● Scene modeling code data:
= = = = =

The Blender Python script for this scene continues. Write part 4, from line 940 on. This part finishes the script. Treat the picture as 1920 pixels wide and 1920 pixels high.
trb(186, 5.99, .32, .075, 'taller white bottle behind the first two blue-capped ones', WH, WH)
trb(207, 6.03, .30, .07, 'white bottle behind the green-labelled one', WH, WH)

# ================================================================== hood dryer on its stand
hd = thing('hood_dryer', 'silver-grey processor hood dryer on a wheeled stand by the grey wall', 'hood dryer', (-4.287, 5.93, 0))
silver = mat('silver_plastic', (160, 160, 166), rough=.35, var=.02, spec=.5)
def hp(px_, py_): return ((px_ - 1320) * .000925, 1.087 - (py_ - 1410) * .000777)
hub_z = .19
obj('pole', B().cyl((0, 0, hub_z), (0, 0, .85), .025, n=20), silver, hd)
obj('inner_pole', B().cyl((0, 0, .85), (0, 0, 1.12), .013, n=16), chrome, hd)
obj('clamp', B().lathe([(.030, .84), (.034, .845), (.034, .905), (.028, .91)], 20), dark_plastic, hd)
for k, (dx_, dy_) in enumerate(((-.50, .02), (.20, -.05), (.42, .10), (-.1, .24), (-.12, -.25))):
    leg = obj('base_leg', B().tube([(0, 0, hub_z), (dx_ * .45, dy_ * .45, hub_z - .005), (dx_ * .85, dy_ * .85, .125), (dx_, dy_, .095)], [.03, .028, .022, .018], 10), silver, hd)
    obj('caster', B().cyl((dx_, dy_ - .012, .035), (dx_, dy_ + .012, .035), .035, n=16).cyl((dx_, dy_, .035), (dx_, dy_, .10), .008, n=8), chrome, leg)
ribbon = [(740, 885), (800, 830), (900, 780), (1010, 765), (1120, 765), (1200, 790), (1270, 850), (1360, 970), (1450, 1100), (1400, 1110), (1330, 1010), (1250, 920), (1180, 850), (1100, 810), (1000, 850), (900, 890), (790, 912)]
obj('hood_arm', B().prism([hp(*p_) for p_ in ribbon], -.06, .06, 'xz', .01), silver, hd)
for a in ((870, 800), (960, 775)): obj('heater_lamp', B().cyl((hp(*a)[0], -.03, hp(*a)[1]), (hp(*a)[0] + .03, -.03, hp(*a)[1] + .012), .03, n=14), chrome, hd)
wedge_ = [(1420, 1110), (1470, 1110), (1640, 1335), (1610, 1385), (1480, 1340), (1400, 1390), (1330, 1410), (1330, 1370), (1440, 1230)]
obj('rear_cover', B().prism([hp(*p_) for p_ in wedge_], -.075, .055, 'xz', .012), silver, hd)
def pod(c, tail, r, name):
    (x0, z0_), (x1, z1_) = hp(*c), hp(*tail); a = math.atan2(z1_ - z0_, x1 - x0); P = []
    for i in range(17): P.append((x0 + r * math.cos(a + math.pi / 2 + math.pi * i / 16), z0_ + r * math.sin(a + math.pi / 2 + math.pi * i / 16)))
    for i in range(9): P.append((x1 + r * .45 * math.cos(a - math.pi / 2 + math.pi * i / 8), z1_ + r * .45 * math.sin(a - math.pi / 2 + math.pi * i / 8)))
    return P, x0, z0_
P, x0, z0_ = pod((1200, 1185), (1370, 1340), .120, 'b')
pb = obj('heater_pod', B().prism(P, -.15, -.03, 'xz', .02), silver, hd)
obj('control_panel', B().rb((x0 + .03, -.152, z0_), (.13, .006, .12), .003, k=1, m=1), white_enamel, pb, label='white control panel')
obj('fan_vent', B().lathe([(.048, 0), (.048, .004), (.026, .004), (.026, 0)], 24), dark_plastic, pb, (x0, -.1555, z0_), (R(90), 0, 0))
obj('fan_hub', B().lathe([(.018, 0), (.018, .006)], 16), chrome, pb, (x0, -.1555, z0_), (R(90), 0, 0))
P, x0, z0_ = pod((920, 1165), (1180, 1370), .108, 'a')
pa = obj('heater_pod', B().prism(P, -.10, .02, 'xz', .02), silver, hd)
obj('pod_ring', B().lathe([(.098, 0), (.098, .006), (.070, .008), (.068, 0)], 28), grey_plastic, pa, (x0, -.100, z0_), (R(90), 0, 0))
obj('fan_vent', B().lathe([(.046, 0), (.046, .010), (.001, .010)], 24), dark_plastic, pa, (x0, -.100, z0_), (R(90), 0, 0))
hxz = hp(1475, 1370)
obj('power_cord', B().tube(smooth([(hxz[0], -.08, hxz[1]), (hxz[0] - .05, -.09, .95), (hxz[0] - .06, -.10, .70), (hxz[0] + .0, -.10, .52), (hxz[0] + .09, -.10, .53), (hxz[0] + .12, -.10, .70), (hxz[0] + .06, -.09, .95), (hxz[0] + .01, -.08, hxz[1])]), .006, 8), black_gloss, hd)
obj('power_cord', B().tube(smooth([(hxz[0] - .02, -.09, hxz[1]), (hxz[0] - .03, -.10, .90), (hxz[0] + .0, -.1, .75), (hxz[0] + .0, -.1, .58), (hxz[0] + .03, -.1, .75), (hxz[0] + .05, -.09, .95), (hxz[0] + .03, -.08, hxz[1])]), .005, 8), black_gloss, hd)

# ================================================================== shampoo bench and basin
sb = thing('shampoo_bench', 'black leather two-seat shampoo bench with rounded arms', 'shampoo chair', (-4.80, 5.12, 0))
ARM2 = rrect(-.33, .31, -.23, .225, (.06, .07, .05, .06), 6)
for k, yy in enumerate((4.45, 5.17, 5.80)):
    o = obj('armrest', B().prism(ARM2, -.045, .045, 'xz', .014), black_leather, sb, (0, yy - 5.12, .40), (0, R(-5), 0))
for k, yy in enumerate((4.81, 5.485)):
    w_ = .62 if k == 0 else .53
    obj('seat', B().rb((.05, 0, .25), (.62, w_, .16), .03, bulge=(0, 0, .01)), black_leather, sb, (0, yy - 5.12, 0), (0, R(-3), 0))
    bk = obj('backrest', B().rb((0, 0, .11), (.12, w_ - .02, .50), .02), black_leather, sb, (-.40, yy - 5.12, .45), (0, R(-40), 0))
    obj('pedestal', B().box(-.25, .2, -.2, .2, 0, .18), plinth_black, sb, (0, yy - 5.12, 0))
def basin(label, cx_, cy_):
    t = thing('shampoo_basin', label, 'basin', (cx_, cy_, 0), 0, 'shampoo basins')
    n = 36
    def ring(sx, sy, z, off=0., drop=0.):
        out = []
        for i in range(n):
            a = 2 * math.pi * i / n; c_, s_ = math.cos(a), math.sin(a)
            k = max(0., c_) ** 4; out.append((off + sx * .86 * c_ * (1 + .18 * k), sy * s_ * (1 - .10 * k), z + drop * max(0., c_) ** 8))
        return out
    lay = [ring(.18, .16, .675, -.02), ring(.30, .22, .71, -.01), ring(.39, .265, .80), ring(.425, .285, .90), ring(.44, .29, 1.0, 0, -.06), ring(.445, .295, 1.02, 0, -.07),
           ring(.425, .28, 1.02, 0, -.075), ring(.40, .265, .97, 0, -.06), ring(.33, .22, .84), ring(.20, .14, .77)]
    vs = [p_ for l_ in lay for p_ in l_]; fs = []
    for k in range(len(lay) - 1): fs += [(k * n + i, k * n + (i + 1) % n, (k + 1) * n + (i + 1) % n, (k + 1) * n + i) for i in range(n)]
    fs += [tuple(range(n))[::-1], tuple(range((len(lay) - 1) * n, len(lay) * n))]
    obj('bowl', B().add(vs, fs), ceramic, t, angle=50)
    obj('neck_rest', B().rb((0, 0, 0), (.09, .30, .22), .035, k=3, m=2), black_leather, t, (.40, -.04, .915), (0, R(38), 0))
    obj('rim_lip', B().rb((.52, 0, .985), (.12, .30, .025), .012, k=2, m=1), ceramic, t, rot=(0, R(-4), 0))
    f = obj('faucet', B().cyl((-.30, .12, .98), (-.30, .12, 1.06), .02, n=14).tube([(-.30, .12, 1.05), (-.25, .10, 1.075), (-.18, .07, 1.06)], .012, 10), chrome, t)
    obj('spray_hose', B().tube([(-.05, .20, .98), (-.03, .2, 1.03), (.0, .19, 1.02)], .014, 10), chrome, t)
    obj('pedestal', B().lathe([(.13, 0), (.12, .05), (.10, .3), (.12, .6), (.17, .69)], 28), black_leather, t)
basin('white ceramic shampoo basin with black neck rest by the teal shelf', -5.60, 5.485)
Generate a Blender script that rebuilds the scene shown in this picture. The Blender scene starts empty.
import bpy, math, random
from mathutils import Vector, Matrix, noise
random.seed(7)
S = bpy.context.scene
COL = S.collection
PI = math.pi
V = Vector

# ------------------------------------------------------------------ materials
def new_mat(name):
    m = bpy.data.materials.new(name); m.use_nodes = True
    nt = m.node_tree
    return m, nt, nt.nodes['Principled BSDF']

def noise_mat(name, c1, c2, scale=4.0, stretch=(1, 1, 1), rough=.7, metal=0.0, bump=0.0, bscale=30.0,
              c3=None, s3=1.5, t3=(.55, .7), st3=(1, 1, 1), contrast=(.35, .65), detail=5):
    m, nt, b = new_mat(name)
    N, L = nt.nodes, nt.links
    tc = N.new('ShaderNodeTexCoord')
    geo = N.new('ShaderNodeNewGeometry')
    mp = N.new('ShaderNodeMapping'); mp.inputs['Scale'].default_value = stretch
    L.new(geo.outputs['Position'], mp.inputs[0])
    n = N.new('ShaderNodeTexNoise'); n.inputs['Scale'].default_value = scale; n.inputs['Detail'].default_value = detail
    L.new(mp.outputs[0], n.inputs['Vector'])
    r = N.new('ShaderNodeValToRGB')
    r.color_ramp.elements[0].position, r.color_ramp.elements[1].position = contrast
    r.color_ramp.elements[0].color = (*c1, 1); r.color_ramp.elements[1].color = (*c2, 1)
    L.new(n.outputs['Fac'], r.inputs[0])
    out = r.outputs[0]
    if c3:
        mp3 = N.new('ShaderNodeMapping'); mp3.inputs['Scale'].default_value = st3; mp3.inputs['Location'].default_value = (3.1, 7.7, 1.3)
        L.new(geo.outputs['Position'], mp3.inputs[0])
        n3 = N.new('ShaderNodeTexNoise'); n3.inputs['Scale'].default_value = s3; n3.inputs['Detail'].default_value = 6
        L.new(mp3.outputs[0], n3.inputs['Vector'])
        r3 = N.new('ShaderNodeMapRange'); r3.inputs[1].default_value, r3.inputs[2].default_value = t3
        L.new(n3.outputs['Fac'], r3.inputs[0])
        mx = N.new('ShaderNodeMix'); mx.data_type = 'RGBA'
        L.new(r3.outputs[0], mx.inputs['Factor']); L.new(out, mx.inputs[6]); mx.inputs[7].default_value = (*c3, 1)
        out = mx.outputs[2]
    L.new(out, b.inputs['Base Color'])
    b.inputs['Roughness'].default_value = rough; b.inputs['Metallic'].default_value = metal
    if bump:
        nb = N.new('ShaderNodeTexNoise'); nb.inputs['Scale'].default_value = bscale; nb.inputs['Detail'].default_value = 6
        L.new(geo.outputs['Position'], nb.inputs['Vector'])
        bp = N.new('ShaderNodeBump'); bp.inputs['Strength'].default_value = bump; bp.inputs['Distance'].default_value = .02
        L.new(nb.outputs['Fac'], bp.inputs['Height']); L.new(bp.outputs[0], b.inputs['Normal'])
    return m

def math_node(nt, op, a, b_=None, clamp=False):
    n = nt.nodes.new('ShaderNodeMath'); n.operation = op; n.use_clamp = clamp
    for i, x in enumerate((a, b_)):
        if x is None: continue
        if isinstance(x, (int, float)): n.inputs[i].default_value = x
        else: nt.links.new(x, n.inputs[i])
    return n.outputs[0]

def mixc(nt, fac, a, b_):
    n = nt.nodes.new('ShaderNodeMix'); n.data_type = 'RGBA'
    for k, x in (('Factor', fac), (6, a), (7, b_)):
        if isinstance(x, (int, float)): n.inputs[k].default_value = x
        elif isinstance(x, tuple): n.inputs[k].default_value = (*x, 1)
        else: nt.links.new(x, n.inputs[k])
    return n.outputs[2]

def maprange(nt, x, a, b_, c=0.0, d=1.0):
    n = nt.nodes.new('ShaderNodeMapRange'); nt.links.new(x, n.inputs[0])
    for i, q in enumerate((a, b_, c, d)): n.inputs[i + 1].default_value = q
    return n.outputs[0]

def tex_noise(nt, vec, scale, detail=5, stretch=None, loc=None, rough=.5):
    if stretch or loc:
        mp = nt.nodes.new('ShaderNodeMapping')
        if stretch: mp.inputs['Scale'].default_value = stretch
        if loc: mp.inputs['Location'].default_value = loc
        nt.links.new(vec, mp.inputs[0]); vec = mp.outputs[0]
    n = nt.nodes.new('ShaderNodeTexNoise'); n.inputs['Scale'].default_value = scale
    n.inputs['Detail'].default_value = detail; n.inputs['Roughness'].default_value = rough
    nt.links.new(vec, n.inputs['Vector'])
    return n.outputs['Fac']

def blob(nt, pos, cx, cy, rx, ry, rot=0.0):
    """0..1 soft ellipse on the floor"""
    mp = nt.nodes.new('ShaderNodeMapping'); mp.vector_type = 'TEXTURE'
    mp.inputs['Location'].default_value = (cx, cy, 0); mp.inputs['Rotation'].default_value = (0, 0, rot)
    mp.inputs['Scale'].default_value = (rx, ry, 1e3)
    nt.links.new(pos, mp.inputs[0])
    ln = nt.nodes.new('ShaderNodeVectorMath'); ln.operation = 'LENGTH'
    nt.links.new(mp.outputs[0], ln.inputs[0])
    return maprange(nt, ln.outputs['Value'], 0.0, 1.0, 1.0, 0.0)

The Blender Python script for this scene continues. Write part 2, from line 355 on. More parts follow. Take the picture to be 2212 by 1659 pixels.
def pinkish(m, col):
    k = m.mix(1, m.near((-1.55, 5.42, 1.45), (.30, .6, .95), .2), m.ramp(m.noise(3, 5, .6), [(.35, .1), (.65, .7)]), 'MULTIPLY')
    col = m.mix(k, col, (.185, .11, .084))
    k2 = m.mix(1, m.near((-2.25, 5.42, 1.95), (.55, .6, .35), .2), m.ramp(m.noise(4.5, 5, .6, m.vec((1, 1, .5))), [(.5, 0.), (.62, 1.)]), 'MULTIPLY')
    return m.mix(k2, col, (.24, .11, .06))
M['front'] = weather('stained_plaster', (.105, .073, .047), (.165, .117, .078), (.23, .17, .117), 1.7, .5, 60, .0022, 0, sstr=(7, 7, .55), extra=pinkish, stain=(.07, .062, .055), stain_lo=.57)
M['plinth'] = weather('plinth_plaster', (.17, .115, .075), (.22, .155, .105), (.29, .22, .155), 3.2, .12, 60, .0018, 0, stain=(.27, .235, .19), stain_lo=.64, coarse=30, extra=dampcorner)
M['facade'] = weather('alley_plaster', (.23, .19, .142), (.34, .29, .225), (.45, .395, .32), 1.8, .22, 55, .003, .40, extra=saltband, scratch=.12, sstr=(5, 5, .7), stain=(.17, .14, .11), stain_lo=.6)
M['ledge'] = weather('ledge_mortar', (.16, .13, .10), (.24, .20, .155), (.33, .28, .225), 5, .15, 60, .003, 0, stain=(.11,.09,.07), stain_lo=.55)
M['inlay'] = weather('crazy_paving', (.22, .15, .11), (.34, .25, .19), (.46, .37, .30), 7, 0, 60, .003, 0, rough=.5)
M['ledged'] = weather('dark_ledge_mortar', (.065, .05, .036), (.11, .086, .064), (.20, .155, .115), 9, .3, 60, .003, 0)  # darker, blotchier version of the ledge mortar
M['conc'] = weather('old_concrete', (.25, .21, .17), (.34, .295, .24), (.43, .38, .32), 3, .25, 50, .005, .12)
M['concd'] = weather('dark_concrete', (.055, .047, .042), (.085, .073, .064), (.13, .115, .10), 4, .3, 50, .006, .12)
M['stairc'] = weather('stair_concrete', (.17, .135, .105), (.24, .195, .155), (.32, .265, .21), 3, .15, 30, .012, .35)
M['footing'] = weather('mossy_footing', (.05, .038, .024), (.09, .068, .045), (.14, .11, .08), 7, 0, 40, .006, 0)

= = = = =

● Problem requirements:
Exactly as they appear, retype the lines from the start of the records through the line containing "trb(207, 6.03, .30, .07, 'white".

● Correct result:
The Blender Python script for this scene continues. Write part 4, from line 940 on. This part finishes the script. Treat the picture as 1920 pixels wide and 1920 pixels high.
trb(186, 5.99, .32, .075, 'taller white bottle behind the first two blue-capped ones', WH, WH)
trb(207, 6.03, .30, .07, 'white bottle behind the green-labelled one', WH, WH)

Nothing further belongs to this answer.